Bogotá 1977. Estaba descubriendo un mundo diferente ahora que vivía en la capital. Todo era nuevo y excitante. Me encantaba salir con profesores y a mis compañeras también. Yo era muy buena alumna y nunca necesité favores; andaba con profesores porque me gustaba, eso me daba categoría, me hacía superior. Si la cosa hubiera pasado en Estados Unidos, tanto profesores y alumnas hubieran sido expulsados y se armaría gran escándalo. Pero no aquí. Y yo no era distinta a las demás. Todas andábamos en lo mismo.

Después vino la vida laboral y era normal que los hombres, de tanto en tanto, nos lo pidieran. La mayoría de las veces uno decía que no, pero en otras ocasiones se podía decir que sí. Un tipo poderoso, un general uniformado (a todas nos fascinan los uniformes), un colega, un cliente, una fuente o a cualquier macho que quisiéramos manipular.
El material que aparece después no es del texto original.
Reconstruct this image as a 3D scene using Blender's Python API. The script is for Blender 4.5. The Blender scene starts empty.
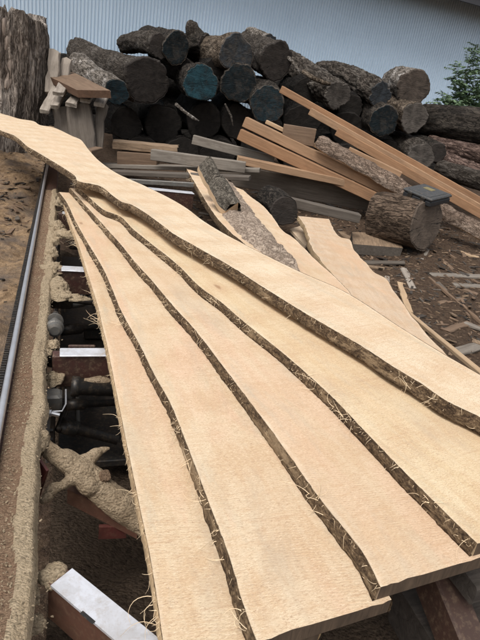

Porque la verdad es que nosotras también nos aprovechábamos de los machos para cumplir con nuestra propia agenda. Nuestro maquiavelismo hace que podamos manipular a un hombre, al tiempo que él cree que tiene el control. El único control que ellos tienen es el de la televisión. Ellos se aprovechan, pero nosotras también. Muchas veces, incluso, nosotras tomábamos la iniciativa, sobre todo con los poderosos.

Una amiga estuvo tratando de vender equipos de defensa a la Fuerza Pública. Se hicieron repetidos ensayos y ella pasó semanas junto al equipo que evaluaba la solución. Este equipo lo conformaban almirantes, generales, suboficiales y soldados rasos. Cuatro categorías. Uno de cada una se lo pidió de frente. Ella estaba en los 40. Sólo tuvo que ceder con el Almirante. Igual, al final el negocio no resultó.

Otra directora de una agencia gubernamental colocó una grave denuncia ante el Director de un organismo de control. El caso era grave. Pocos días después recibió una llamada del mismo, invitándola a su apartamento para “examinar” la denuncia, a las siete de la noche. La recibió con whisky, vino, empanadas y papas criollas. Le puso la mano encima y no la soltó más. Ella cedió porque necesitaba su apoyo. La relación duró seis meses, el tiempo que se necesitaron.

También había acoso en el Honorable Congreso de la República. Siendo Directora de la DIAN tuve que tramitar dos reformas tributarias. Tenía 39 años y en mi equipo había una sagaz abogada de la misma edad. Se vestía de minifalda y sus piernas eran famosas. Empecé a vestir como ella martes, miércoles y jueves, cuando teníamos que asistir a las sesiones del Congreso o visitar a Víctor Renán Barco en su oficina del primer piso.

Senadores, representantes, secretarios de comisión, de plenarias y hasta el humilde fotógrafo nos amasaban y apretujaban durante demasiado tiempo al “saludarnos”. Y no sólo en Colombia. En Canada, como diplomática, sufrí el acoso de otros embajadores y para los morbosos que quieren nombres los menciono-: Tunez, Argentina, Noruega, Perú, Suiza, Austria y hasta Zimbabue. Un congresista de Quebec, a quien yo le estaba haciendo lobbying para el acuerdo de libre comercio entre los dos países, me invitó a comer y después a su casa. Un ejecutivo de una petrolera quería llevarme a su hotel después de darle un inocente tour nocturno de Ottawa. A mí me gustaba el jefe de protección para los diplomáticos de la Policía Montada, que nunca me puso atención. Se llamaba Bill.

Ahora sólo me acosan las lesbianas. Me siento halagada y les agradezco. A los 58 años dejé de existir para los hombres. Trabajo en cabildeo y mis éxitos son a punta de verborrea. El mensaje que quiero dejar es que no sólo los hombres acosan. Las mujeres también aprovechamos y nos dejamos conquistar, y hasta en muchos casos tomamos la iniciativa, para ascender en la carrera profesional a punta de sexo. Así ha sido desde Eva y así será hasta el Juicio Final.